Looking for work? Don’t get scammed on craigslist.

Posted by on Feb 10, 2010 in Career Management | 2 comments

I’ve read the statistics on the high unemployment rate, and I am one of those unemployed. About a year ago my previous employer told me that the company wasn’t doing well, and he didn’t know if we’d make it through the end of 2009. As of January 2010, the company is still in business though I am no longer an employee.

In order to love my work-life, I first need to work. Over the past year I have seen significant changes in the job search market. Most of the tips and tricks I learned working at a staffing agency and through job search seminars are ineffective in today’s job market.

A good resource for job leads is craigslist, but lately there are more fake jobs posted than real jobs.
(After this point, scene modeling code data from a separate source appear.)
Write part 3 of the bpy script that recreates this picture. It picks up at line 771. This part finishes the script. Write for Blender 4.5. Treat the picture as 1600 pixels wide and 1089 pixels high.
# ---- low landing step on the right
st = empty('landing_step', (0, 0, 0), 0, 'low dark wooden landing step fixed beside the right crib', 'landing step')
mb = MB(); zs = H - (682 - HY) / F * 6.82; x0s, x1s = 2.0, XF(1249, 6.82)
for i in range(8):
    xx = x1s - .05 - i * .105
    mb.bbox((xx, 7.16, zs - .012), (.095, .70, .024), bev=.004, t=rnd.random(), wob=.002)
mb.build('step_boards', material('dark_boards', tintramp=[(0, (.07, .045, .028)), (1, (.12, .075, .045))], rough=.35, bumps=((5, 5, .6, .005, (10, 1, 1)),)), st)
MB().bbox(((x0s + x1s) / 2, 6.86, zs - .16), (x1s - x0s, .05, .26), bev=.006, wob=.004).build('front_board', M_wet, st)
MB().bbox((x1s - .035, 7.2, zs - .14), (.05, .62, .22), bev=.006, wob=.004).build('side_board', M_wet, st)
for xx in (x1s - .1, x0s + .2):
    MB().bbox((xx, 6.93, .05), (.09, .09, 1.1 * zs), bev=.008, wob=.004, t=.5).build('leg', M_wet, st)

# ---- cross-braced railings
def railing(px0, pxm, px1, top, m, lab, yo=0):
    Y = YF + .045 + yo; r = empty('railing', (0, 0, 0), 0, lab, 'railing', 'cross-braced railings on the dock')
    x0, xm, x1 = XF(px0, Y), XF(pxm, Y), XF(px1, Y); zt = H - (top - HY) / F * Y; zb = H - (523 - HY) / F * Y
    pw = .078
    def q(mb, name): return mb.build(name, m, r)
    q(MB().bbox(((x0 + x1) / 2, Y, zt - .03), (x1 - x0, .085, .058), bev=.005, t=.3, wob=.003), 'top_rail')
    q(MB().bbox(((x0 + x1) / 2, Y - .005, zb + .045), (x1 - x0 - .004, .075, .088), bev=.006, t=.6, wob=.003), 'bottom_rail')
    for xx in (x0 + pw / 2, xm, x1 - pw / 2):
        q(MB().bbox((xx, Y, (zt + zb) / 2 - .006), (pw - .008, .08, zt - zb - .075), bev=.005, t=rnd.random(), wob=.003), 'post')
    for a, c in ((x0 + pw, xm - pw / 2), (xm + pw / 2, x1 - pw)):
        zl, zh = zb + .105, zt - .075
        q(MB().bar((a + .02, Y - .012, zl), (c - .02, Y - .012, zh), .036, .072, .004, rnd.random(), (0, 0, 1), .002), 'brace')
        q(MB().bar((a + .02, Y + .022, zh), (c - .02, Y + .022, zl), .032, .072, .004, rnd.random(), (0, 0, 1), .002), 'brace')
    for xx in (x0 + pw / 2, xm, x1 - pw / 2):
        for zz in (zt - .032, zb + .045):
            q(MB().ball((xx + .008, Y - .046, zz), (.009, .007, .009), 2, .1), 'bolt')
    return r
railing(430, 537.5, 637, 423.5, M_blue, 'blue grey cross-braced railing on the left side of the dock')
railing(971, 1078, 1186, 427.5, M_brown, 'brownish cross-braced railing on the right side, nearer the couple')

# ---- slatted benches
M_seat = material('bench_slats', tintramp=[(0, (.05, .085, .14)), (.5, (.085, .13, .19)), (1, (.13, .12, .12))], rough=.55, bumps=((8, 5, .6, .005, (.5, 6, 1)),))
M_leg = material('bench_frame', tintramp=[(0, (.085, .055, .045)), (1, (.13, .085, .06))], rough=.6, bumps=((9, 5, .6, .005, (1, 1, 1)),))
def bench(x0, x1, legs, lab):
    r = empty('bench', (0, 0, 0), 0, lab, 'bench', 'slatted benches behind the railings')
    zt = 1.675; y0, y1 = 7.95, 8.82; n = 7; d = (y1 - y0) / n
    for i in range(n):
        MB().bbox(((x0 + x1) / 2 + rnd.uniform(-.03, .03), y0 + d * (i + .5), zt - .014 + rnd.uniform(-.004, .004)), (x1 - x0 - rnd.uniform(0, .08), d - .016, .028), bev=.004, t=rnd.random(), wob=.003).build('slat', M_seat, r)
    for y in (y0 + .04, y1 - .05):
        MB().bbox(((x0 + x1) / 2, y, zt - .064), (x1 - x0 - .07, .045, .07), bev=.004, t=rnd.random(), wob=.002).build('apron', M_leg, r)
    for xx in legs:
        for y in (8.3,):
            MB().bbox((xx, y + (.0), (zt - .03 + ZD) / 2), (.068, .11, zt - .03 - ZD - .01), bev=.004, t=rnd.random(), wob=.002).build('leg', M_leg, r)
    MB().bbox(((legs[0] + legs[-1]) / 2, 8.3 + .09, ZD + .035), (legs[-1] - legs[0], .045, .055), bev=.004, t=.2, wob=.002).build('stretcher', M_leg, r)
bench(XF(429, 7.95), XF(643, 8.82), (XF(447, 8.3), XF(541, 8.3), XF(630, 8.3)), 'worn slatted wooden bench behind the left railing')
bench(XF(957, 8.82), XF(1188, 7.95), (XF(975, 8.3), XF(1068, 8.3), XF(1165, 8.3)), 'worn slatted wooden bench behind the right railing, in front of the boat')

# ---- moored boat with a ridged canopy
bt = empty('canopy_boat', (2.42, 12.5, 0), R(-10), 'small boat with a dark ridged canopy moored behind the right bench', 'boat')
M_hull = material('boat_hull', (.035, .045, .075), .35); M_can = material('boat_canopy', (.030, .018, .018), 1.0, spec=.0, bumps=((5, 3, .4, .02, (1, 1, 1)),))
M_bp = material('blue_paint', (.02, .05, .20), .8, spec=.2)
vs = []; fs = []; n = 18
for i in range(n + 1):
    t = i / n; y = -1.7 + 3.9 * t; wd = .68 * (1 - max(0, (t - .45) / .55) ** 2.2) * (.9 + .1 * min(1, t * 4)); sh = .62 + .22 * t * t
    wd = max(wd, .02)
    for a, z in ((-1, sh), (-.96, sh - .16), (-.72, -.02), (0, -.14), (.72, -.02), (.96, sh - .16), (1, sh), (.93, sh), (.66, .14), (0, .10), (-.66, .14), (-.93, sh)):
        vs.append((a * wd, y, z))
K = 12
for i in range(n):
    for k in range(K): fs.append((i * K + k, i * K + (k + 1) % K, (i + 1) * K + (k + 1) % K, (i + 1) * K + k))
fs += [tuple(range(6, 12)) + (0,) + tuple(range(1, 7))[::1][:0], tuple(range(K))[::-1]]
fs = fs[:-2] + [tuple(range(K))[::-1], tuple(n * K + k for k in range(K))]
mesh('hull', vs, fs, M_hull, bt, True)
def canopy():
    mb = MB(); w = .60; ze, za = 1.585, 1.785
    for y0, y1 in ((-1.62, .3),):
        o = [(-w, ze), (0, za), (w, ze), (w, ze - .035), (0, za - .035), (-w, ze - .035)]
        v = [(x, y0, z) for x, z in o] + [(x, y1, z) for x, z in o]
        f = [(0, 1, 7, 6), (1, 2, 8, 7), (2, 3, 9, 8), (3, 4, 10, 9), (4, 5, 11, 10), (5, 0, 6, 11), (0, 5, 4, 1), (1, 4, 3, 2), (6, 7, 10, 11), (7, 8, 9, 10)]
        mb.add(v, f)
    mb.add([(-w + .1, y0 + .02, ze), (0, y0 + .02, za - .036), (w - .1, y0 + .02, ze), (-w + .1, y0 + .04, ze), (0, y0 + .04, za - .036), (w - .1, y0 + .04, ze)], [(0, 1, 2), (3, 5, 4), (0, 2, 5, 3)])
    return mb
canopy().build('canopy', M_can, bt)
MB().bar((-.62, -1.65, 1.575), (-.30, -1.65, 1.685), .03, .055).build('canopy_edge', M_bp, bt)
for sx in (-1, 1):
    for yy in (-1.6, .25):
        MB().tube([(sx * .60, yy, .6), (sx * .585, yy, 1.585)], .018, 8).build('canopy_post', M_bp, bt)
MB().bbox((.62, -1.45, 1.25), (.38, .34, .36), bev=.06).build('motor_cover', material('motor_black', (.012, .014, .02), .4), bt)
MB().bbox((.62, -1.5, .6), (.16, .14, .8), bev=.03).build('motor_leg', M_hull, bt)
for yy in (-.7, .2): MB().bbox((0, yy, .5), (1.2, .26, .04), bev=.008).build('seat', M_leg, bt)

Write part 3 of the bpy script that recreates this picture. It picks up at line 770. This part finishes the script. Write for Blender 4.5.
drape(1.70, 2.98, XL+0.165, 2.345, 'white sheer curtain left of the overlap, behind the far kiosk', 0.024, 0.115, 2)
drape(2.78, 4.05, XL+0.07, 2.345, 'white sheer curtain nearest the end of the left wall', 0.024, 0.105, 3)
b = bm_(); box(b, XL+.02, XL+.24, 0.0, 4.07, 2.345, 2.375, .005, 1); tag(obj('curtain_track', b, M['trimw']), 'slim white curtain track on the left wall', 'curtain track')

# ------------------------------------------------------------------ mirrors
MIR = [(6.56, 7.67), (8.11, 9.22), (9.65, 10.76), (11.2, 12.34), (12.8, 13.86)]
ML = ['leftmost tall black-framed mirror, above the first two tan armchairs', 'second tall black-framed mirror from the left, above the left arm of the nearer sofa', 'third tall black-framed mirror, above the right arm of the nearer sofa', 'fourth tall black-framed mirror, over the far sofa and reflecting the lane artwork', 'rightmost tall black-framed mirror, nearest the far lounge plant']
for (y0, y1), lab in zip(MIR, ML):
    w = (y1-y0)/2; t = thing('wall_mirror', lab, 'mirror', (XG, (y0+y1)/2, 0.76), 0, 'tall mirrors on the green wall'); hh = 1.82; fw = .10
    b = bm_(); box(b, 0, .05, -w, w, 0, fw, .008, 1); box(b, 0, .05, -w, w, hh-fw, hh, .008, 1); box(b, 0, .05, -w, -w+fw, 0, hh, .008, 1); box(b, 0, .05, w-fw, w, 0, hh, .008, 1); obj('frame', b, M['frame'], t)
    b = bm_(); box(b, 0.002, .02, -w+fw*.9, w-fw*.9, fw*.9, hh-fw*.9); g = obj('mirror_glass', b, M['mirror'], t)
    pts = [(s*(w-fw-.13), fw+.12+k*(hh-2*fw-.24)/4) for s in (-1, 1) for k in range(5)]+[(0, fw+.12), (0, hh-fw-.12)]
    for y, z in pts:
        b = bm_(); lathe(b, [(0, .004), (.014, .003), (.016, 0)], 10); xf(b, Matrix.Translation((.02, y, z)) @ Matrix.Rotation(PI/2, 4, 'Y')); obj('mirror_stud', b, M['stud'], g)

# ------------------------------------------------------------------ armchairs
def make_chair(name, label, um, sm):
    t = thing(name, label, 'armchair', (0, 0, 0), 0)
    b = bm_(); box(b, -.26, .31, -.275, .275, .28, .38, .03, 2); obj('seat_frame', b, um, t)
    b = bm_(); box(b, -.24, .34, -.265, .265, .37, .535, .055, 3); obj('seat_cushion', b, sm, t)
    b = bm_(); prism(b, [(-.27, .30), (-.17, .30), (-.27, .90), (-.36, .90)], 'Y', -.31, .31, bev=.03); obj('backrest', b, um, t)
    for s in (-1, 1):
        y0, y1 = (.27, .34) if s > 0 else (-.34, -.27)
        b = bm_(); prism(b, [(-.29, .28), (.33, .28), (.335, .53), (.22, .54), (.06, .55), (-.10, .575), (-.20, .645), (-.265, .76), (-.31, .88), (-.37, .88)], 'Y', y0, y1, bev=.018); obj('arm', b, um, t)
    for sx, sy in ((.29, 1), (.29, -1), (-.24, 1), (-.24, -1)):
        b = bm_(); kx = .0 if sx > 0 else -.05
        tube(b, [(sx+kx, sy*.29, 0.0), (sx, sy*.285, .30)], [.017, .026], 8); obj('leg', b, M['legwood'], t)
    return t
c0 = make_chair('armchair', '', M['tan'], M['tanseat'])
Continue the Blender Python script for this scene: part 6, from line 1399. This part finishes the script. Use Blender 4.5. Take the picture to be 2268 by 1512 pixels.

Craigslist has recognized the problem and added a scam alert on their main job page. Here’s how you can recognize the scams.

1) Beware of job ads that do not list a company name. Advertisements without a company name could be legitimate, but there is little reason for a reputable company to omit this information.

2) Watch out for job ads that refer to a company that does not have an office in your area. Some scammers realize that job seekers are getting wise and the scammer will use a legitimate company name in the advertisement but a quick Google search reveals the company is located in another state and has no offices or jobs in the area.

3) Beware of replying to anonymous email addresses. Replying to an anonymous email address such as the craigslist “reply to:” email means you’re sending your personal information to an unknown source. You have no idea who might be receiving your personal details such as your name, address, phone number and email.

4) Think twice before replying to a Gmail, Yahoo! or MSN email address. Often scammers will use a fake contact name in the advertisement to make it seem legitimate and ask resumes be emailed to “fakename@gmail.com”. Most legitimate companies have their own business domain.

5) An entry-level position paying $17/hour? I don’t think so. Times are tough for people and businesses. Most companies are hiring at lower salaries, not higher salaries. Real jobs for entry-level or “will train” positions are not going to pay $14+ per hour.

6) Watch out for inconsistencies in the job advertisement. I’ve noticed that scammers often repost what are probably legitimate job postings, but if the title of the advertisement says the position is in Fort Collins, Colorado and the body of the advertisement says the job is in Alpharetta, Georgia, the posting is a fake. If the job title listed is “Executive Secretary” and the body of the posting is “Receptionist”, the posting is a fake. I’ve also seen fake postings listing one hiring salary listed in the body of the advertisement and a different hiring salary in the “Compensation” footer.

If you do reply to a scam job posting, you’ll know it when you receive a response by email asking you to supply additional personal information and/or complete a credit report. Legitimate companies might need this information, but usually this happens after you have met with a company representative in person.

There are many new challenges facing job seekers today. Through research and networking I’ve discovered new methods to apply to my job search. If you’re also looking for work today, good luck to us both!

2 Comments

  1. I wish you had written this before my job search after graduation! Even some postings that appeared to be real ended up being scams. Those are some great tips I will definitely use the next time I am job searching on craigslist.

    • Not too long ago I did a Google search on job scams on craigslist and was surprised to find mostly general information on avoiding these scams. I’ve been hitting the job boards daily and started to recognize patterns. I’m happy to share my observations and research with others and I hope it’s helpful to someone.